Through Paul’s epistles, God revealed a view that was radically different from prevailing views. He applied exousia equally in both directions. The woman had the same authority over her husband that the husband had over her in the procreative act. She had a God-given right to demand his exclusive attention. His body was not his own to do with as he wanted. She had control over his sexual actions. Among the Romans, sex was a physical act that did not necessitate any deeper mental, emotional, or spiritual connection. When they described sexual relationships with young boys or adolescents, then they spoke in terms of deeper mental connections, but with women or slaves, the emotional, intellectual union was not a concern. Intercourse with women was a necessary act to produce children. It was not a union between two equal people.

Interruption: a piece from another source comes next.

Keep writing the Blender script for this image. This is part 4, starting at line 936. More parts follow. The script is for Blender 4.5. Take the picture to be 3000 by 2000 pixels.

Sex was the Roman male’s expressive act of power, not so in Paul’s epistles. The reshaping of the idea of power or authority over others is seen throughout this section of 1 Corinthians 7. Verse 3 stated, “The husband should give to his wife her conjugal rights.” The literal reading of this passage in the Greek text is “to the woman, the man should give up what is owed.” Sexual relations were a debt of love owed to the other, not an act of the will to be enforced on the other. This shifts the focus from self to the other and makes it an act of self-sacrifice, not an act of selfish taking. Additionally, God’s Word instructs the married couple, “Do not deprive one another, except perhaps by agreement for a limited time.” The stereotypical portrayal of Christians by the Christless world is that Christians avoid sex and prefer celibacy. They believe that Christians see sexual intercourse as inherently evil. Yet here, Scripture clearly encourages regular sexual relations between husband and wife—and not just the physical act of sex, but intercourse with genuine regard for the other person."
  • In a world where Greek and Roman mythology insisted women were a curse, the church insisted that women were a blessing and a gift to the world. Rutger notes: 
"The first written reference to Pandora comes from the Greek poet Hesiod (8th–7th century BC), who wrote, “From her is the race of women and female kind: of her is the deadly race and tribe of women who live amongst mortal men to their great trouble, no helpmates in hateful poverty, but only in wealth, … even so Zeus who thunders on high made women to be an evil to mortal men, with a nature to do evil.” In Works and Days, Hesiod again calls the woman “a plague to men who eat bread.”As Hesiod sees it, women were lechers who proved helpful only when their men could feed their insatiable appetite for wealth. Women existed to bring “great trouble” into the lives of men. The negative sentiments are by no means limited to Hesiod. Texts dating closer to the days of St. Paul are filled with complaints from men about the pains and sorrows brought on them by their wives."
The early church flourished and spread because women were apostles and evangelists, spreading the new of the gospel of salvation while telling everyone that the church was a sanctuary. Why? Rutger writes:
"What some today would label as demeaning of women, namely their role as wives subject to the love of their husbands, the early Christian converts understood as an elevation of womanhood. Woman was granted an equality of purpose and value in the eyes of God. It may be because of the high regard for womanhood that many of the early converts among Romans were women. One of the accusations made against Christianity by the Romans was that Christianity only attracted women and uneducated people. There is truth in the accusation that Christianity afforded a sense of dignity and importance to those whom Roman society oppressed. Women who were used to being treated poorly found in Christ a status of love and respect not found in the state religion."
Oh, we are a culture in need of sanctuaries. May the church rise up and be that now more than ever.